I remember i grabbed him, hugged him, and kisssed him on the cheek. The whole crowd was standing and applauding. It was the best thing that ever happened to us. It was great. We got a real commitment that day. They mayor did put a moratorium in effect.
And this woman, Anndrena Belcher, who tries to design programs in Appalachia which steer it away from the coal monopoly :
I felt very bitter about the coal industry. I don't think the jobs are worth the price people have to pay for their health, for the way the land has been ravaged. I don't like driving down the road and having coal trucks drive over in the middle and me feel like a powerless little thing over on my side. My daddy says he expected me to get shot for saying something against strip mining. It's a hard place to live.
And her resolution:
My daddy used to say this sytem has to burn itself out before people will say the earth is important. I have to have some clean food and some clean air. I have to have some silence. I have to be able to get out and go to the lake or see the stars or hear the wind blow.
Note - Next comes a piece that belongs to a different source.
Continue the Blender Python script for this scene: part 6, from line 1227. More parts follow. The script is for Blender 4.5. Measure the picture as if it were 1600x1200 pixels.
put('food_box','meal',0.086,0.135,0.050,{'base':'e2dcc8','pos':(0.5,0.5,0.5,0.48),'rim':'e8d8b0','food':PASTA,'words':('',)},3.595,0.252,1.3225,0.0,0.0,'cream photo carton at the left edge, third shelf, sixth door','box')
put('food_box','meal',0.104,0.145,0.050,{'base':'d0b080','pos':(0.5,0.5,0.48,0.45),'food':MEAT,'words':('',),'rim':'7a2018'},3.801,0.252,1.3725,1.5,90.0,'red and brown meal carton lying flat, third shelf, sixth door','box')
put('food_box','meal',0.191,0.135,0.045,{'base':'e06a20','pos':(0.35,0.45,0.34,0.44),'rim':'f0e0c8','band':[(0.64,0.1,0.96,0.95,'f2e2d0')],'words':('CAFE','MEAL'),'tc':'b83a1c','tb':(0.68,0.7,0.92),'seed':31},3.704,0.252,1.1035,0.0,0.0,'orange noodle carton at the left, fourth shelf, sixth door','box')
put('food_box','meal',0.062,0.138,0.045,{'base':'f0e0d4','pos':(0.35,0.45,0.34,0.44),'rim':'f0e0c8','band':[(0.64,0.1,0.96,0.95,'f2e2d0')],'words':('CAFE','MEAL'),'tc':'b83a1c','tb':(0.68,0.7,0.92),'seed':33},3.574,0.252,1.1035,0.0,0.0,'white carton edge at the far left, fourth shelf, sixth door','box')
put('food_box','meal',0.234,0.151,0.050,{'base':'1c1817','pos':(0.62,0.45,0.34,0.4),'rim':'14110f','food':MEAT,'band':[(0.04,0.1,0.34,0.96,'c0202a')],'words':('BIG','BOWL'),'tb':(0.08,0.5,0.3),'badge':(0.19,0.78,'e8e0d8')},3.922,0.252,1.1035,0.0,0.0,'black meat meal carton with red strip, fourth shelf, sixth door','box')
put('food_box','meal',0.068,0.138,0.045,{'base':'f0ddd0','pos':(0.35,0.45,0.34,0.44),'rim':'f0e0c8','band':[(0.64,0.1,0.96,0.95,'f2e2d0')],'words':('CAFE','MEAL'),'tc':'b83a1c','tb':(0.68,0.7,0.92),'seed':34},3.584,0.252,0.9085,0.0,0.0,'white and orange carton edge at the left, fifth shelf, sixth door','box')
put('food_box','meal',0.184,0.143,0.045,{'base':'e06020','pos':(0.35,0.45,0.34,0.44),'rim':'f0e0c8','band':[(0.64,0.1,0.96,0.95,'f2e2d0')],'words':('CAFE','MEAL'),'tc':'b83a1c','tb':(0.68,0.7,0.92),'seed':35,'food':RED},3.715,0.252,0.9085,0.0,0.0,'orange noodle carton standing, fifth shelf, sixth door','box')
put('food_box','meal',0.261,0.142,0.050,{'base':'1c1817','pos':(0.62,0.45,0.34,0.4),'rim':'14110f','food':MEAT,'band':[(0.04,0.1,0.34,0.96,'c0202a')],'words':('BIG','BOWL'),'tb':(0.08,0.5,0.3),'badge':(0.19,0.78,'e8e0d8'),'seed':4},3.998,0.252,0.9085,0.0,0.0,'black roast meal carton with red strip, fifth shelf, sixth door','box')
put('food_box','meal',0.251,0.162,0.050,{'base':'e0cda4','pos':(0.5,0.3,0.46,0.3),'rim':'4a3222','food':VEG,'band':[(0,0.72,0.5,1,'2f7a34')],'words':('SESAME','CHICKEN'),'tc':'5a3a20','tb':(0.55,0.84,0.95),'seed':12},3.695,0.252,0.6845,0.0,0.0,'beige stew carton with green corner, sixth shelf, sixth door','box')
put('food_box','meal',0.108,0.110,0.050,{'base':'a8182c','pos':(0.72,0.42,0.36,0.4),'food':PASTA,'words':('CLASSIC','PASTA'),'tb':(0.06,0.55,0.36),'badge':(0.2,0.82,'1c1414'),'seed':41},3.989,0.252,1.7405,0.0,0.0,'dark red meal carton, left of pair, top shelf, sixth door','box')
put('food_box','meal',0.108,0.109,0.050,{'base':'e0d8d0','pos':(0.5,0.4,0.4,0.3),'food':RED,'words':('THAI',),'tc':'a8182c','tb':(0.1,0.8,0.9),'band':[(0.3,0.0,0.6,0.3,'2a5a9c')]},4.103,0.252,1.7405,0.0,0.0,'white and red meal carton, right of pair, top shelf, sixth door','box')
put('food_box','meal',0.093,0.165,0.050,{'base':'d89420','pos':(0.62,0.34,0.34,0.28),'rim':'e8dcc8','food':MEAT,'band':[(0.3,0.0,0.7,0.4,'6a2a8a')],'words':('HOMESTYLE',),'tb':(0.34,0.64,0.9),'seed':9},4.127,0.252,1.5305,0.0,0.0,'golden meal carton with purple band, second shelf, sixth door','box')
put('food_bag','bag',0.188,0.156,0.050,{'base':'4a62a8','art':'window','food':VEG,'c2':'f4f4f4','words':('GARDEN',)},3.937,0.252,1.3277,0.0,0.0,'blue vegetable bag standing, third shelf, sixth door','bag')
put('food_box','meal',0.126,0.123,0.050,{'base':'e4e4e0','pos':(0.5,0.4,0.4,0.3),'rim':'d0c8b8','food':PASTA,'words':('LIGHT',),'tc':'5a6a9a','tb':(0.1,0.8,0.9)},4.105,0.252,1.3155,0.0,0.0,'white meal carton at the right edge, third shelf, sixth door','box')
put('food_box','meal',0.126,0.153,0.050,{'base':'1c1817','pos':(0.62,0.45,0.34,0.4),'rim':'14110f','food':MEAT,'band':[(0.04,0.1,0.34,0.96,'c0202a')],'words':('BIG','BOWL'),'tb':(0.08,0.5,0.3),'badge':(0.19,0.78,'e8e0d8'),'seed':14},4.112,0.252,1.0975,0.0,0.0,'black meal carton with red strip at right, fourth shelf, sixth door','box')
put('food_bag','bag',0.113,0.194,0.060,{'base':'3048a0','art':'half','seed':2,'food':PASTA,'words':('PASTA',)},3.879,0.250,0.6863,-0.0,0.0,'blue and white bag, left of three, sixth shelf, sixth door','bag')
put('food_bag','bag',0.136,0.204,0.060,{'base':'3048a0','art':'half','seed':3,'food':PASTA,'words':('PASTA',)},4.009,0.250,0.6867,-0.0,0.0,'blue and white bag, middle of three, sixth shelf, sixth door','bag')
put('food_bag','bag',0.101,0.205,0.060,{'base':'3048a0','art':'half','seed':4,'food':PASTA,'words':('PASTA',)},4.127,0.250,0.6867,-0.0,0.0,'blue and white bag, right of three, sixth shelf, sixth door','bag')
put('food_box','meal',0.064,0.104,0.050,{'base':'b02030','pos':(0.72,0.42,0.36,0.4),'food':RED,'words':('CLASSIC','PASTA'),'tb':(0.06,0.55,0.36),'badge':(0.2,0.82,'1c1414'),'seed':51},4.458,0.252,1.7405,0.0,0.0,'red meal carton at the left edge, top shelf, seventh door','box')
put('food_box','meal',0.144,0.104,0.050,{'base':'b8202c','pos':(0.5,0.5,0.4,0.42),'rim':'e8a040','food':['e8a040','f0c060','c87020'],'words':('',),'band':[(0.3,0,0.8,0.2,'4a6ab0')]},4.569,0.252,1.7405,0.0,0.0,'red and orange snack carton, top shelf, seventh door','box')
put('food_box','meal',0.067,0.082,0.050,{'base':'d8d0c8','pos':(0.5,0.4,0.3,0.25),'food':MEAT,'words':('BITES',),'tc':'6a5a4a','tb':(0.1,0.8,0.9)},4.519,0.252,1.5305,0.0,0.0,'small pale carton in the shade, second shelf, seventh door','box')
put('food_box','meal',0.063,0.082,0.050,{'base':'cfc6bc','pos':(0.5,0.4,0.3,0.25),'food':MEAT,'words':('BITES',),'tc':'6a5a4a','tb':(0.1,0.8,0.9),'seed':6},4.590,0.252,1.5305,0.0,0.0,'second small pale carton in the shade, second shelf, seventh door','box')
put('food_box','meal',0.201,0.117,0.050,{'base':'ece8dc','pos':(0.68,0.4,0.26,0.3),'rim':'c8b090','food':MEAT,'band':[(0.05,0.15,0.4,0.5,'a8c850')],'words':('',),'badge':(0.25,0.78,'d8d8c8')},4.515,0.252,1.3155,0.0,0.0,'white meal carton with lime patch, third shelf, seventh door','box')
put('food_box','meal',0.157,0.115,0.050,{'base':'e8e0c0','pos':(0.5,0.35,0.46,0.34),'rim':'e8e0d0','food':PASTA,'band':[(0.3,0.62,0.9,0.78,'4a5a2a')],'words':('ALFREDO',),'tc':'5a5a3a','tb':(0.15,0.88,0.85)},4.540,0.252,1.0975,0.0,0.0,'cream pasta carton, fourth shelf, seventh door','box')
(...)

Mountain people have always been pretty patriotic. That's because they felt like they really owned the place and cared for it, and wanted to fight for that reason. But now we have this new patriotism. It's a different definition than the one i would have.
There's a hunger for stories. There's a hunger for people to be real. We voted for Reagan because we're movie-star-struck. The reason we're image-struck is because we don't like who we are. We don't like saying we're okay as regular people.